Anyone who thinks their local grassroots green group just pops up spontaneously in occasional protests needs to read either of these documents. They will find that the “roots” under the environmentalist “grass” are fertilized with bales of hundred-dollar bills. Rockefeller’s actions are quite open, if quiet. Krause said, “The strategy is articulated in discussion papers, but who reads them?”

Nobody except Vivian Krause, evidently. Her Twitter account, @FairQuestions, says, “I follow the money & the science behind enviro campaigns.” Her research and writing are impressive. Her blog profile states, “I work from my dining room table, using Google, on my own nickel. Not part of any political party, any industry, or any campaign.” Her work deserves more attention in the United States.

Krause’s discovery and exposé of the Rockefeller millions behind the anti-Keystone XL campaign could become a factor in Obama’s pipeline construction decision.
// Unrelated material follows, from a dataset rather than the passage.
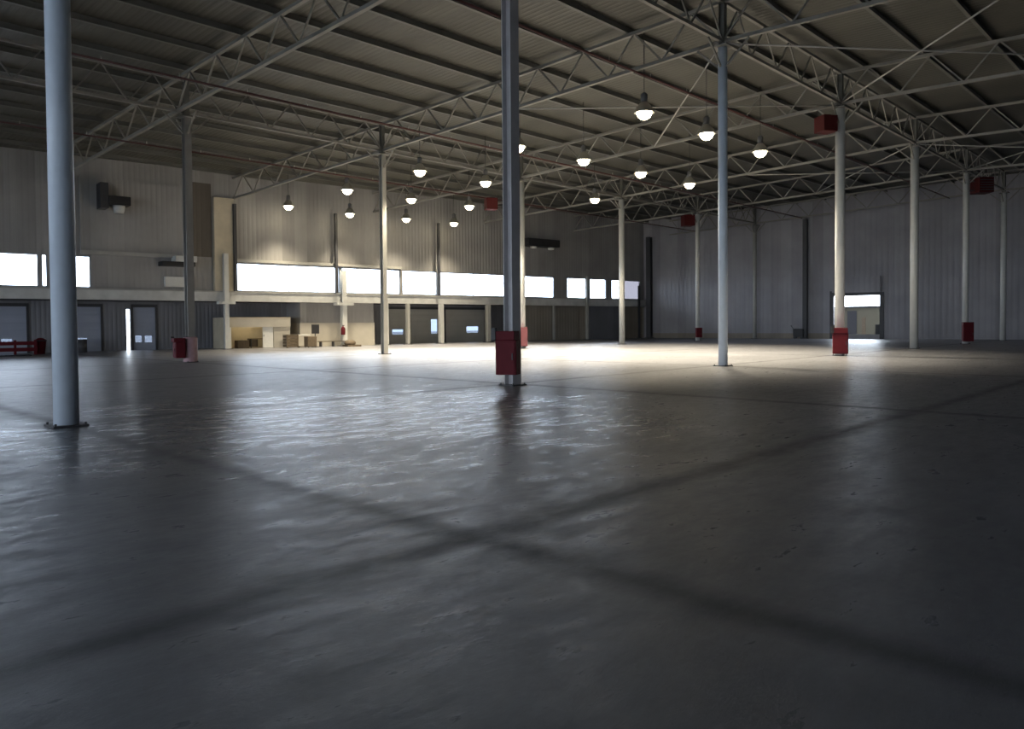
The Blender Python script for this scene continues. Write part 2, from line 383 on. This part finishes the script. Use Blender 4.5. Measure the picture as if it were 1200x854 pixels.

It has already created Canadian suspicion of environmental groups dancing on the strings of US foundation money.

It’s not the money itself Canadians fear. It’s the way bales of US foundation cash can buy pressure by proxy, to impose undue foreign influence over Canada’s national energy policy and sovereignty.

One must hope Mr. Obama does not wish to be suspected of dancing on the same Rockefeller policy puppet strings as the Big Green bigwigs who were recently arrested protesting at his front door.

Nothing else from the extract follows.